Se torna Di Pietro abbiamo toccato il fondo

Si sente in giro qualche voce sul ritorno alla politica attiva di Antonio Di Pietro che, per l’appunto, avrebbe offerto il “suo progetto aperto ai delusi del Movimento” e si è detto “felice di concedere il simbolo alla nuova componente… il progetto può rappresentare il punto di riferimento per chi non vuole piegare la schiena, sia chi fa parte della vecchia famiglia sia chi viene dalla famiglia dei cugini del Movimento”.

Al di là di qualcosa di criptico (piegare la schiena a chi?) il messaggio può bene illustrare il grado di decomposizione non soltanto del M5S ma di un intero comparto della nostrana politica non più ripresasi del tutto dal tritacarne giudiziario anti-partiti degli anni Novanta di cui Di Pietro – rieccolo – fu il simbolo. La sottolineata cuginanza con Beppe Grillo mostra per di più che il fondamento di uno e dell’altro resta il qualunquismo, e il ritorno di Grillo alle vecchie parole d’ordine conferma l’antica vocazione italiana per l’anti-politica di tutti i movimenti antisistema che “cambiano pelle” entrati a Palazzo, perché una volta entrati nel sistema sono costretti a trasformarsi, o come sta accadendo nei pentastellati, a tornare indietro.

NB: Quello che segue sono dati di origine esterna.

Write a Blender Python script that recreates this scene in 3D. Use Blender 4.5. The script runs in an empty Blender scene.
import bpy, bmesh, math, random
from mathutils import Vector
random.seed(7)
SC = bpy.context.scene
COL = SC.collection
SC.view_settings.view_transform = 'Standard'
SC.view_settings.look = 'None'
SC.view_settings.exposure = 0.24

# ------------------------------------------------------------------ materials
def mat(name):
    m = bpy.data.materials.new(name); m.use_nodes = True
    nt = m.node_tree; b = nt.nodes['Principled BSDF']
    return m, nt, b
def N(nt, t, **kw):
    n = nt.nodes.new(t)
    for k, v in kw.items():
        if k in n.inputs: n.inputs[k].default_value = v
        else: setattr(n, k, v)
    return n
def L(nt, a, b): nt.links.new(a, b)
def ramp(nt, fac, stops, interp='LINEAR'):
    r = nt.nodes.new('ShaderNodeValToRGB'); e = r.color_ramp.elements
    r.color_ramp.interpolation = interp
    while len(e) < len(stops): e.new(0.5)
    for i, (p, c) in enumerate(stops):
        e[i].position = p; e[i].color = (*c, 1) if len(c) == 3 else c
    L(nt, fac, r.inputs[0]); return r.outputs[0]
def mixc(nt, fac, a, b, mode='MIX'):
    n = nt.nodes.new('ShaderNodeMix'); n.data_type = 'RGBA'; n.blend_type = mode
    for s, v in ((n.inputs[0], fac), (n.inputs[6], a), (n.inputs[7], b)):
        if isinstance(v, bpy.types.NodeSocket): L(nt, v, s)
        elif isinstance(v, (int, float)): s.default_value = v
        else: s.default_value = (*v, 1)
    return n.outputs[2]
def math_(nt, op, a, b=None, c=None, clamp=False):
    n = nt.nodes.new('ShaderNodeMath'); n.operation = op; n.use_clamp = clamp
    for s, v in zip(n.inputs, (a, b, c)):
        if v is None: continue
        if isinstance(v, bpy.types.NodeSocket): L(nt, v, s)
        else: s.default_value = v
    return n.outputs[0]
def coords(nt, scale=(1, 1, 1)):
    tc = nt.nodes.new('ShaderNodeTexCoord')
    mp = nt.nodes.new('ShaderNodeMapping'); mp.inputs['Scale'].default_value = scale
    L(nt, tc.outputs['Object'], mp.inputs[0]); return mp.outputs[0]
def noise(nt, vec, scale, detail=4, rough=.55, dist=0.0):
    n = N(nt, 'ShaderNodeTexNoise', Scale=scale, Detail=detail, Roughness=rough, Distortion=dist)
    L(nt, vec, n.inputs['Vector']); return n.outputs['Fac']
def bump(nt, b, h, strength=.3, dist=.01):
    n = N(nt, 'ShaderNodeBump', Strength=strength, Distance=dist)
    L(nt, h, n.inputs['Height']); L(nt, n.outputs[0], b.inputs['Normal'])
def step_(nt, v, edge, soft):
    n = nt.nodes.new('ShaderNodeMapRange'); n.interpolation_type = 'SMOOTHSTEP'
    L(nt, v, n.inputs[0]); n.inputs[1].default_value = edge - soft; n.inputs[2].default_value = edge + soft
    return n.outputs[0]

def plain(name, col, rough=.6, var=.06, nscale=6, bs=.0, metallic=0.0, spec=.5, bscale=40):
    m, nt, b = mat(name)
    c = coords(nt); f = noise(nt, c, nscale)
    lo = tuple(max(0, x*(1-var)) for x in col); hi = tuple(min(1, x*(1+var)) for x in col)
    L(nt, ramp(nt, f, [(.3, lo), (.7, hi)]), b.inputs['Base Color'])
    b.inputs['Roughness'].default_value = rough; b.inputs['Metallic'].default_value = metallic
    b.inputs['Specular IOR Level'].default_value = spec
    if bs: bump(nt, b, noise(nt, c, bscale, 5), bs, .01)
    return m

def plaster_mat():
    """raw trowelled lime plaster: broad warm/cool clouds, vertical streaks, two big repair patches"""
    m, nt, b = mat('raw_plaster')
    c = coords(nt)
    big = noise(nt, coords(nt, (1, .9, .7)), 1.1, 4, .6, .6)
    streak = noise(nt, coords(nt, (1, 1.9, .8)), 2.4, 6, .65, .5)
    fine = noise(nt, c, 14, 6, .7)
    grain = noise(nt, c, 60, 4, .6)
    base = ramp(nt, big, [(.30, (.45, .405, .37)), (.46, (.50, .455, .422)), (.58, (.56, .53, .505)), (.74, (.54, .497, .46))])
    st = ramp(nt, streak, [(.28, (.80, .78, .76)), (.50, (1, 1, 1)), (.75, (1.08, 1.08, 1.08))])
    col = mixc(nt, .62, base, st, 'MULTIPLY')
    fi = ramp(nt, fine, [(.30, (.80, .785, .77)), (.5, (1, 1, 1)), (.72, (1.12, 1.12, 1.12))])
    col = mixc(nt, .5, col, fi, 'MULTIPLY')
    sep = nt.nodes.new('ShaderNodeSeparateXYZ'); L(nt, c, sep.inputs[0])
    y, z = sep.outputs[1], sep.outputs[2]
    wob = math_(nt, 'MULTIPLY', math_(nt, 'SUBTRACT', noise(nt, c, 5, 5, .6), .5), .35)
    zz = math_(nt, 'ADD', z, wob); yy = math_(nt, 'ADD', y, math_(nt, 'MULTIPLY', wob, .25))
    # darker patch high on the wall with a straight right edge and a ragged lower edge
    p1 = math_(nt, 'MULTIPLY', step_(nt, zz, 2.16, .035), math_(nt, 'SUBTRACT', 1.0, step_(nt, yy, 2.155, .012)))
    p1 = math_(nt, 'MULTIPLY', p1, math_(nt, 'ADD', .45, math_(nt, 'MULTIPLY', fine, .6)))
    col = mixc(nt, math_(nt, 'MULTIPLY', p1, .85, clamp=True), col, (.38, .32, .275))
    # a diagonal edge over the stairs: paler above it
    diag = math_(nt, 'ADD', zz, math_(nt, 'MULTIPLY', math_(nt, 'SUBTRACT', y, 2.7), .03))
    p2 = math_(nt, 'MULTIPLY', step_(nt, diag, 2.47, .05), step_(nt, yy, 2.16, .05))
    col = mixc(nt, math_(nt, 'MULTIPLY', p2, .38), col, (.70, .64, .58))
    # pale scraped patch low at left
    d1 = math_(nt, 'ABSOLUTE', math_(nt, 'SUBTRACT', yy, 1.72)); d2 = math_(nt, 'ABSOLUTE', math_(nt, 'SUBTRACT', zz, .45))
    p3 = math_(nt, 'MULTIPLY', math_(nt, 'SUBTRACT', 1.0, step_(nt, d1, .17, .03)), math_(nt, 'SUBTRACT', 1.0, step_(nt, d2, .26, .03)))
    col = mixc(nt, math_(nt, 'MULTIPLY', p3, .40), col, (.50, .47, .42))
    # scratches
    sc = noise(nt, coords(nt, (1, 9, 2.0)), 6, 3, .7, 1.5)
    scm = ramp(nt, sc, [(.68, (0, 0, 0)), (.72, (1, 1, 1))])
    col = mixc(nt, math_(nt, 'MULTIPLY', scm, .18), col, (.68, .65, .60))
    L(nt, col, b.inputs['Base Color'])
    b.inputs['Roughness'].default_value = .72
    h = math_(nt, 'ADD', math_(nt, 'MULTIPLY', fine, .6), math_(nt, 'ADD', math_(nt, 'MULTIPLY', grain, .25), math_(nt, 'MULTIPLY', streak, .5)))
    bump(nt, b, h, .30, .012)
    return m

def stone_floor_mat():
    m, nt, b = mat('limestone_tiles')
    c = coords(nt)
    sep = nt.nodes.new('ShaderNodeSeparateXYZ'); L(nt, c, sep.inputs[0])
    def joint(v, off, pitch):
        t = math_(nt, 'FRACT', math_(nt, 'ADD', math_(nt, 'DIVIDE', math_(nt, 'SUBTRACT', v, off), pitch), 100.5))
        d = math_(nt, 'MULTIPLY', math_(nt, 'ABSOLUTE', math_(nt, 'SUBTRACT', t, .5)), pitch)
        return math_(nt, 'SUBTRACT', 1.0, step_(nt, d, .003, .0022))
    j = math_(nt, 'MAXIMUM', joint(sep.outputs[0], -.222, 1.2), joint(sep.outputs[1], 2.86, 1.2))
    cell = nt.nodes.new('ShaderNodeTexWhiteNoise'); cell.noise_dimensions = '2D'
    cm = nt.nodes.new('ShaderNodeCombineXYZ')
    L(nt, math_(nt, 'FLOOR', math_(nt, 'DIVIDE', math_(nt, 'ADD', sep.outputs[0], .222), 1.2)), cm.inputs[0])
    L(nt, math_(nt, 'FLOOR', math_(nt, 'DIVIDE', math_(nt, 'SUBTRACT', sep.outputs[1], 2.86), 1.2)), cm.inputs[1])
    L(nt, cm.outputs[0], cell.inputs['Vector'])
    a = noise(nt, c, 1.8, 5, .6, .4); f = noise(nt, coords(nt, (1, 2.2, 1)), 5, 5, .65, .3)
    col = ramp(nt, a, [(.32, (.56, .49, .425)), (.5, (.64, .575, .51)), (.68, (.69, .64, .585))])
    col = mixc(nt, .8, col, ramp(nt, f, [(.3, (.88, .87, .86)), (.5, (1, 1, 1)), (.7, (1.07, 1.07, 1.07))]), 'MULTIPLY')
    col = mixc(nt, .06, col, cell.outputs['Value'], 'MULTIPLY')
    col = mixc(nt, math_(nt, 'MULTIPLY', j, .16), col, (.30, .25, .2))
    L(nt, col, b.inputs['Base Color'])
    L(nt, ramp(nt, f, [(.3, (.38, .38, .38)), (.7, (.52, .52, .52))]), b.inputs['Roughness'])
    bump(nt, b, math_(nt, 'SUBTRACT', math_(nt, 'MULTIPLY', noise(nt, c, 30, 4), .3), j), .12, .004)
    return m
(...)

Certo, le cose cambiano e sono cambiate: il discorso sulle mutazioni dipietresche si parallelizza, a volte anticipandole, con analoghe “rivoluzioni” (false) a meno che non ci i soffermi sulle svolte storiche di Lega e di Fratelli d’Italia, a loro volta con le premesse e le intuizioni berlusconiane di Forza Italia.

Ma ciò che si vede nello sfacelo del M5S è una sorta di lezione, di insegnamento e, per certi aspetti, di lascito che dimostra come senza una struttura partitica, senza un’organizzazione a tutti i livelli, senza una capacità se non addirittura una ragione che motivi il senso dello stare insieme, nessuna forza politica moderna è in grado di svolgere il suo alto compito di rappresentanza per dare soluzione ai problemi della mitica “gente”, evocata quotidianamente proprio dagli stessi movimenti nuovi autoproclamatisi gli unici rappresentanti del popolo.

Il panorama di oggi non dovrebbe consentire il ritorno del dipietrismo tout court non soltanto per la centralità politica occupata da maggioranza (Matteo Salvini) e da opposizione (Giorgia Meloni), ma per la presenza di un comparto mediatico che è a sua volta un partito per dir così a latere ma non disposto a fare sconti. Purché la potenza dei media sia al servizio di disegni ampi, coraggiosi, aperti, sfuggendo al rischio, sempre presente, della prevalenza di quel qualunquismo di cui Di Pietro, dietro paroloni e promesse di finto moralismo, e con l’aiuto dei post-comunisti, si servì per distruggere partiti e politica in nome dell’anti-politica salvo precipitare a sua volta nell’abisso della stessa. Da cui tenta di uscire, non a caso, implorando proprio quella Polis che si era illuso di “cambiare dalle radici”.